Details on the Strasbourg Rosace is a musical composition exploring proportions and transitions of fine-grain visual structure within sections of the Strasbourg Rosace (Rose), a stained-glass window located at the entrance of the Strasbourg Cathedral in Strasbourg, France. This particular window structure was designed and built under the supervision of Erwin von Steinbach, who was among three builders who guided the project to a completed state. The Strasbourg Rose is a notable masterwork within the cathedral, and exhibits stunning symmetrical grace, consisting of carefully proportioned transitions of darkness and light. Stone provides a negative space between the glass, which under optimal daylight conditions, produces an intense, pure, color.  

 

 

 

The order of the following details (movements) in this performance from Christ Church at Oxford, UK is performed continuously and reordered as follows:

 

I   II   III   IV   VI   V   VIII   IX

Derived from nine details, or sections, are musical parameters consisting of temporal harmony, structure, and dynamics, relating to color, position, and luminosity, along specific trajectories within each detail.

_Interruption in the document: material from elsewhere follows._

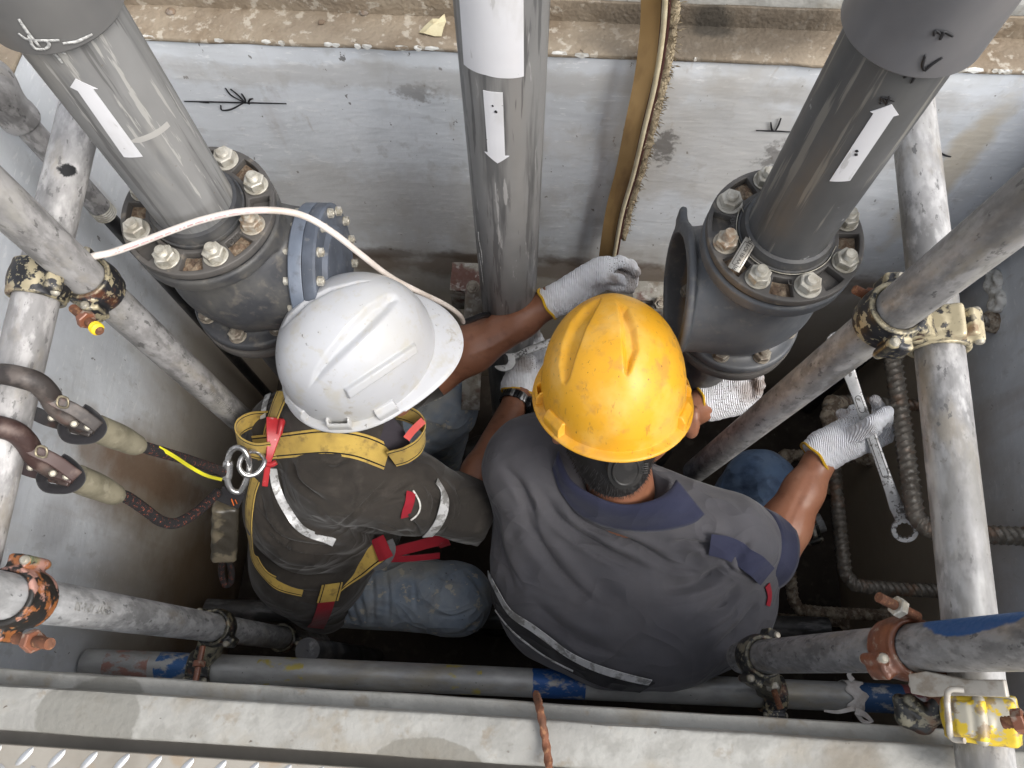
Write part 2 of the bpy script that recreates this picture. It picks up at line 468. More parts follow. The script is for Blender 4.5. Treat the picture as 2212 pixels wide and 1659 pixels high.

Another layer of influence stems from the only overt quotation, which appears in the first detail: the epic climax in Scriabin's "White" Sonata no. 7, where the music seems to reach an overwhelming point of ecstasy, exaggerated in this composition by shrill, high, trills played by the flute, clarinet, violin, and cello. What has since become known as the "Mystic Chord" forms the basis for the harmonic language for pure white light in Details on the Strasbourg Rosace

The “White” Sonata No. 7, Op. 64 by Aleksandr Scriabin

 

The intensity of this early climax never completely dissipates, and instead propels the music forward, reappearing at fleeting moments throughout the subsequent movements. In a similar vein, sentiments of spirituality, yearning, and even sadness within the work allude to the music of Messiaen, without directly pointing to a particular moment or composition. It is largely appropriate to evoke these two composers in the context of the Strasbourg Rose, which is both a landmark of architectural art, and a symbol of both the mystic and the divine.